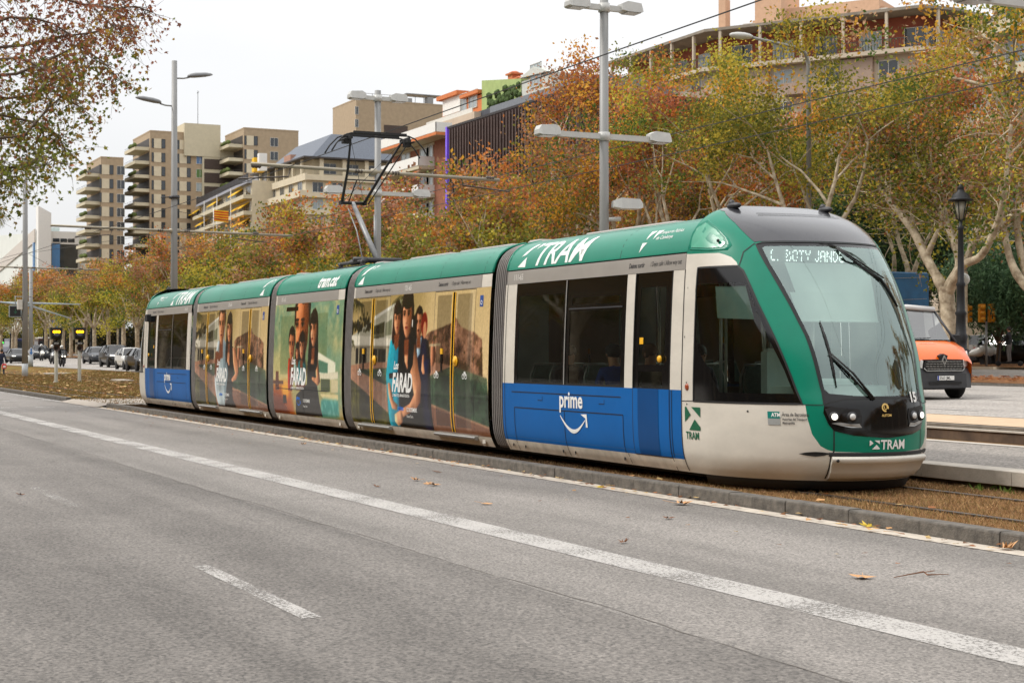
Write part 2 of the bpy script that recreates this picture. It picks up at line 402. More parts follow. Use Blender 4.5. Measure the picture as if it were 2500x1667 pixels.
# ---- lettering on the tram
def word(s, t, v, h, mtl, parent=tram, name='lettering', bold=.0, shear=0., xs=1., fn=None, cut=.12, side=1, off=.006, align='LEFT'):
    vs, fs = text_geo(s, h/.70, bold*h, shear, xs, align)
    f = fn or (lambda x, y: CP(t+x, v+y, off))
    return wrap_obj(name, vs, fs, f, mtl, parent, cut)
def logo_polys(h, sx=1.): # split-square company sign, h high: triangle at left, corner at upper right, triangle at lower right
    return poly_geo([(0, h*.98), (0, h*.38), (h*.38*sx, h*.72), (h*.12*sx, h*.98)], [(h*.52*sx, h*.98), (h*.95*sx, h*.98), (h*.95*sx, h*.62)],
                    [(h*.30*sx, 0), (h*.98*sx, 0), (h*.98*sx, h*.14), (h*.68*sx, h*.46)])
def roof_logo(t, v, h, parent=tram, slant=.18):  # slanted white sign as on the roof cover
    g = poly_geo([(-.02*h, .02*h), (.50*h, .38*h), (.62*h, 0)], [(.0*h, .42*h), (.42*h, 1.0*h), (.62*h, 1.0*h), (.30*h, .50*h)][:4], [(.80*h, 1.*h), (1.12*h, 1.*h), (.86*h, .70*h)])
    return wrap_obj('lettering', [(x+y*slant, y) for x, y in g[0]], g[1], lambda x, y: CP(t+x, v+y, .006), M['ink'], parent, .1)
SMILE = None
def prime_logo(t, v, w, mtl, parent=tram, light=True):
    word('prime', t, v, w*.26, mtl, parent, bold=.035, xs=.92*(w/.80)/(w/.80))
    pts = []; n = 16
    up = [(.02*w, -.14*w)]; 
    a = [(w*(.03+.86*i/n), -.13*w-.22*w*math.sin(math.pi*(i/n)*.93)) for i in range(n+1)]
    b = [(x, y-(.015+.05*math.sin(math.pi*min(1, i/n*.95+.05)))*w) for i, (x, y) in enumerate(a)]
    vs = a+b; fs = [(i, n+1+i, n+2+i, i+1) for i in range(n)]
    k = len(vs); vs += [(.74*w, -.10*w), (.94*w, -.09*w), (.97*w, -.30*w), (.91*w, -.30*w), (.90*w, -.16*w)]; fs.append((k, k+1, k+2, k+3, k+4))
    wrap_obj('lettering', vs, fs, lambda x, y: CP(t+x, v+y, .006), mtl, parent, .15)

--

What needs to be done
Write the lines above out again exactly, without any of their pictures.

Full response
Write part 2 of the bpy script that recreates this picture. It picks up at line 402. More parts follow. Use Blender 4.5. Measure the picture as if it were 2500x1667 pixels.
# ---- lettering on the tram
def word(s, t, v, h, mtl, parent=tram, name='lettering', bold=.0, shear=0., xs=1., fn=None, cut=.12, side=1, off=.006, align='LEFT'):
    vs, fs = text_geo(s, h/.70, bold*h, shear, xs, align)
    f = fn or (lambda x, y: CP(t+x, v+y, off))
    return wrap_obj(name, vs, fs, f, mtl, parent, cut)
def logo_polys(h, sx=1.): # split-square company sign, h high: triangle at left, corner at upper right, triangle at lower right
    return poly_geo([(0, h*.98), (0, h*.38), (h*.38*sx, h*.72), (h*.12*sx, h*.98)], [(h*.52*sx, h*.98), (h*.95*sx, h*.98), (h*.95*sx, h*.62)],
                    [(h*.30*sx, 0), (h*.98*sx, 0), (h*.98*sx, h*.14), (h*.68*sx, h*.46)])
def roof_logo(t, v, h, parent=tram, slant=.18):  # slanted white sign as on the roof cover
    g = poly_geo([(-.02*h, .02*h), (.50*h, .38*h), (.62*h, 0)], [(.0*h, .42*h), (.42*h, 1.0*h), (.62*h, 1.0*h), (.30*h, .50*h)][:4], [(.80*h, 1.*h), (1.12*h, 1.*h), (.86*h, .70*h)])
    return wrap_obj('lettering', [(x+y*slant, y) for x, y in g[0]], g[1], lambda x, y: CP(t+x, v+y, .006), M['ink'], parent, .1)
SMILE = None
def prime_logo(t, v, w, mtl, parent=tram, light=True):
    word('prime', t, v, w*.26, mtl, parent, bold=.035, xs=.92*(w/.80)/(w/.80))
    pts = []; n = 16
    up = [(.02*w, -.14*w)]; 
    a = [(w*(.03+.86*i/n), -.13*w-.22*w*math.sin(math.pi*(i/n)*.93)) for i in range(n+1)]
    b = [(x, y-(.015+.05*math.sin(math.pi*min(1, i/n*.95+.05)))*w) for i, (x, y) in enumerate(a)]
    vs = a+b; fs = [(i, n+1+i, n+2+i, i+1) for i in range(n)]
    k = len(vs); vs += [(.74*w, -.10*w), (.94*w, -.09*w), (.97*w, -.30*w), (.91*w, -.30*w), (.90*w, -.16*w)]; fs.append((k, k+1, k+2, k+3, k+4))
    wrap_obj('lettering', vs, fs, lambda x, y: CP(t+x, v+y, .006), mtl, parent, .15)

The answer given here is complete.